Tenaga putaran itu berasal dari sekumparan per baja yang ditaruh di sebuah
tabung logam. Sebuah engkol, juga sebesar lengan, dipakai untuk memutar per
tersebut sehari sekali. Nampaknya perlu orang bertenaga raksasa untuk memutar
benda tersebut.
Belum
ditemukan catatan kapan jam raksasa itu dipasang di Stadhuis, tapi ada yang
memperkirakan pada Abad Ke-18. Perkiraan itu didasarkan pada keterangan yang
didapat dari pabrik tersebut yang hingga tahun 1973 masih beroperasi.
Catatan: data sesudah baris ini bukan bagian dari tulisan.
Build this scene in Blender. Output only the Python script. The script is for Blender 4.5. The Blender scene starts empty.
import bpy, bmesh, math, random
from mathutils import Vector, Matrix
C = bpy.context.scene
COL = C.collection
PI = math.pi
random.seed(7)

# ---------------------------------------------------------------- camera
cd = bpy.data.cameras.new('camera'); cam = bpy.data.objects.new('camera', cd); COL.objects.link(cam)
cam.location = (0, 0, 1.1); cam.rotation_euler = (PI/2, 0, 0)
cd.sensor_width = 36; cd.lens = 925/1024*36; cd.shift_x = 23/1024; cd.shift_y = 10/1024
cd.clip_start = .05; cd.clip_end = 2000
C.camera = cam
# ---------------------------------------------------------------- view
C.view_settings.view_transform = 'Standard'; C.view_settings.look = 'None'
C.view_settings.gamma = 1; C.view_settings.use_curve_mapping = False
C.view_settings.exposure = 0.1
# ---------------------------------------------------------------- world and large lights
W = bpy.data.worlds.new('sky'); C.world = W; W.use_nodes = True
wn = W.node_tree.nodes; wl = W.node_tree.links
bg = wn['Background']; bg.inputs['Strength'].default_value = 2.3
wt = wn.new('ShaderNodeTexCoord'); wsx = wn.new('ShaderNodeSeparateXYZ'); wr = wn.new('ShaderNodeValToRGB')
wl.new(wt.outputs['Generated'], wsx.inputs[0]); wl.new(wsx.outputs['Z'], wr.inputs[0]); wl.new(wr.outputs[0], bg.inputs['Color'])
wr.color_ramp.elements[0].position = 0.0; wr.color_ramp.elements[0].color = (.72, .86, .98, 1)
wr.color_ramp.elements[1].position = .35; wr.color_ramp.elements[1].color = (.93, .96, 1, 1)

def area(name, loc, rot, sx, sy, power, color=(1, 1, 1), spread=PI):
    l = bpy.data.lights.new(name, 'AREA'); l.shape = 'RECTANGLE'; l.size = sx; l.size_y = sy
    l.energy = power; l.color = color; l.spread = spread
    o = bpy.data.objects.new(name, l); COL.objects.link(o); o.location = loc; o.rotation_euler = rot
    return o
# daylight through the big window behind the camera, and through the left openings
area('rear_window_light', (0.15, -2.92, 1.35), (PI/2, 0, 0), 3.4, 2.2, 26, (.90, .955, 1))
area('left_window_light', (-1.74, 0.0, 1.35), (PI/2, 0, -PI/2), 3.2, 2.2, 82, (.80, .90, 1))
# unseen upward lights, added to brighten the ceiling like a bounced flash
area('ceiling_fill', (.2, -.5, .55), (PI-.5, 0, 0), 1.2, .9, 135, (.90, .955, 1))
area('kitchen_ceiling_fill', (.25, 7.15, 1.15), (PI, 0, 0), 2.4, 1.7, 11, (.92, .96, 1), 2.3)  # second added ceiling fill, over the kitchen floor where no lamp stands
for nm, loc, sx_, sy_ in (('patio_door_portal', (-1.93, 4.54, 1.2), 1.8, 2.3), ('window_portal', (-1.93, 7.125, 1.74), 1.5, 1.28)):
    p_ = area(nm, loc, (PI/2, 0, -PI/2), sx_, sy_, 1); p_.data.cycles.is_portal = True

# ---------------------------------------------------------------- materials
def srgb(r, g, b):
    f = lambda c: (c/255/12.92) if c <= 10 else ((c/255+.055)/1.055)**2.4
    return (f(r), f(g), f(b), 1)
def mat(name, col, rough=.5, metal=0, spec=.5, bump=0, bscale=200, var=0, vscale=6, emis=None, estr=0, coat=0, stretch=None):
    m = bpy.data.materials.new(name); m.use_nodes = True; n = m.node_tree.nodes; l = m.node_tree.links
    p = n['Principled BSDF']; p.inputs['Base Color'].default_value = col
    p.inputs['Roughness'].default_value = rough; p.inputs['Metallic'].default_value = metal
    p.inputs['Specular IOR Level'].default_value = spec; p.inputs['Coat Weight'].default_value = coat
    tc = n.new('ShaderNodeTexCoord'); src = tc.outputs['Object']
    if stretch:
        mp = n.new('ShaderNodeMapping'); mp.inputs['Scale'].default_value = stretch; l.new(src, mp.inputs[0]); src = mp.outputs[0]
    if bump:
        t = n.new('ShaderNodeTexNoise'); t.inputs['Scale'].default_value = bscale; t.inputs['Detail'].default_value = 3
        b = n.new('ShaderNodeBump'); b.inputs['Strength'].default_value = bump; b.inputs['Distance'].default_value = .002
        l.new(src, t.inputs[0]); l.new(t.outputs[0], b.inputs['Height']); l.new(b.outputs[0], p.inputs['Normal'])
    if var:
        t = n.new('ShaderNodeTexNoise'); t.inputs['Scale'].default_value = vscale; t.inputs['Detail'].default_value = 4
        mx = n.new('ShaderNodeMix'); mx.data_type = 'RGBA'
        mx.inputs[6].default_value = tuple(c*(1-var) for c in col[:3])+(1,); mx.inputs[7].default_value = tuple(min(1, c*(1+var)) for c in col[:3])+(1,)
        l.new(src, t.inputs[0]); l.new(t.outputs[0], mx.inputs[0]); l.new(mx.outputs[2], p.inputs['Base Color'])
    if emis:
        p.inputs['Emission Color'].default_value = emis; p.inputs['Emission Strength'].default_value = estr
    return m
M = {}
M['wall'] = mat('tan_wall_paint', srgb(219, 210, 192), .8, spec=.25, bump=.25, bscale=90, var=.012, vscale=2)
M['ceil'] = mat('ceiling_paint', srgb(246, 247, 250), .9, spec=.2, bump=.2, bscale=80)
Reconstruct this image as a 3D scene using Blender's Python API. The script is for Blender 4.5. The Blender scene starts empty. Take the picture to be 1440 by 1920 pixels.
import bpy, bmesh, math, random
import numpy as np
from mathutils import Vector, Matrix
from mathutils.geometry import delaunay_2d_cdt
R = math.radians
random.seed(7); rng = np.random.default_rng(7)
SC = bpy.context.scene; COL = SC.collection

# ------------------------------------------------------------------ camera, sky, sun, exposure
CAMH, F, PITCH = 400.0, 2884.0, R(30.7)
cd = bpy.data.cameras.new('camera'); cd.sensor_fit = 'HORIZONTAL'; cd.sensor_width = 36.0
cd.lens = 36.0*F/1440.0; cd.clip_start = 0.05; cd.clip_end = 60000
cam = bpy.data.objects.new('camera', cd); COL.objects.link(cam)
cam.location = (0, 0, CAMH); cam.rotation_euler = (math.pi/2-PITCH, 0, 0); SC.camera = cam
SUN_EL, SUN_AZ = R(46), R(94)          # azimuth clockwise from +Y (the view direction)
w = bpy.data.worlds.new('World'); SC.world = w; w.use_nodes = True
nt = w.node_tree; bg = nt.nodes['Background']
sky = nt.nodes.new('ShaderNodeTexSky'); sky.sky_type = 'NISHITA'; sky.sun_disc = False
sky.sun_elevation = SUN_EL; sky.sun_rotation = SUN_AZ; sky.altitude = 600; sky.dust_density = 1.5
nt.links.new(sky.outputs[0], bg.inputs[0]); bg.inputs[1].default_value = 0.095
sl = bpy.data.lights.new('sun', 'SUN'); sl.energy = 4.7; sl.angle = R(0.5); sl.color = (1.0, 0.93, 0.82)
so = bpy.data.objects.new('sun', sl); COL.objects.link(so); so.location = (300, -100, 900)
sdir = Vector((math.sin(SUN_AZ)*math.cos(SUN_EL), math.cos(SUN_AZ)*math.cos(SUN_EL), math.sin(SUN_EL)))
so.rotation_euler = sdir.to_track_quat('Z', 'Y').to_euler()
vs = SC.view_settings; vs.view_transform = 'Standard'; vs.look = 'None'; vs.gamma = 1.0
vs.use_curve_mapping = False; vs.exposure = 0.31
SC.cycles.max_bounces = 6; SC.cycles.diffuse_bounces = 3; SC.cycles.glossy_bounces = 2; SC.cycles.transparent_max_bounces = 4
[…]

Perusahaan jam yang berkedudukan di London itu sampai heran sebab produknya
masih utuh terdapat di ibukota Indonesia, Jakarta. Bagaimana mereka tahu?
Ceritanya
pada tahun 1972 dimulai pemugaran gedung Stadhuis yang ketika itu masih dipakai
oleh Markas Kodim 0503 Jakarta Barat. Pemrakarsa pemugaran itu adalah Sergio
Dello Strologo yang mengajukan proposalnya bersama asistennya, Soedarmadji
“Adji” Damais kepada Gubernur DKI Ali Sadikin. Proposal itu langsung disetujui
saat itu juga.
Tahun
1973 ketika kegiatan pemugaran berlangsung, Sergio minta bantuan perusahaan
penerbangan Cathay Pasific untuk membantu memperbaiki jam besar seperti yang
kita ceritakan tersebut. Pabrik pembuatnya ditemukan, dan jadilah jam itu
diangkut ke London, Inggris, menggunakan pesawat Cathay Pasific. Semua biaya perbaikan juga
ditanggung maskapai penerbangan tersebut. Sebagai ungkapan suka cita bahwa
produknya masih ada di Indonesia, pabrik jam itu memberikan potongan biaya.
Jamnya
kok “bisu”
Akhirnya
jam itu dipasang kembali ke tempatnya semula. Ketika itu kubah harus
diperbaiki, tapi bahan penutupnya ternyata berbeda. Aslinya berupa lempengan
timah hitam tebal yang dipasang di bagian dalam berkeliling. Selain itu,
nampaknya guna menghindari terpaan hujan, bagian atas kubah juga ditutup
memakai kaca oleh Belanda. Oleh Sergio lembaran timah hitamnya diganti dengan
bahan sintetis. Tibalah saatnya untuk uji coba yang dihadiri oleh Gubernur Ali
Sadikin.
Sayang
dentang lonceng jam itu tidak terdengar sama sekali dari luar. Padahal di
dalam, suaranya keras menggema. Sergio menjelaskan, nampaknya lonceng itu pun
juga tidak terdengar sejak kubah ditutup pakai kaca dan timah hitam oleh
Belanda. Yang menjadi pertanyaan kapankah lonceng itu terakhir berbunyi? Sebab
kelihatannya Belanda segera menutup tempat itu guna melindungi jam dari cuaca.
Lantas apa gunanya kalau lonceng tidak berbunyi? Apakah mereka memandang cukup
memasang piringan dan jarum jam di luar? Belum ada jawaban pasti.
Sementara
itu ketika Adji Damais menjadi Kepala Museum Sejarah Jakarta, ia mengusulkan
agar jam dipindahkan ke halaman belakang museum di puncak menara besi buatan,
supaya suara loncengnya terdengar. Namun hingga sekarang tidak terwujud. Pada
tahun 2006 ada perusahaan Belanda yang menawarkan perbaikan jam berlonceng itu,
tapi Pemprov DKI tak punya biaya. Than 2011 ada seorang WN Belanda untuk
membantu memperbaiki atas biaya pribadinya, namun tidak pernah terdengar lagi
hingga sekarang.
Jam itu kini masih “nangkring” di tempatnya,
warnanya kusam, terpasang di perancah kayu jati besar-besar.
Entah
siapa yang nanti mampu membunyikannya kembali, sama seperti ratusan tahun lalu.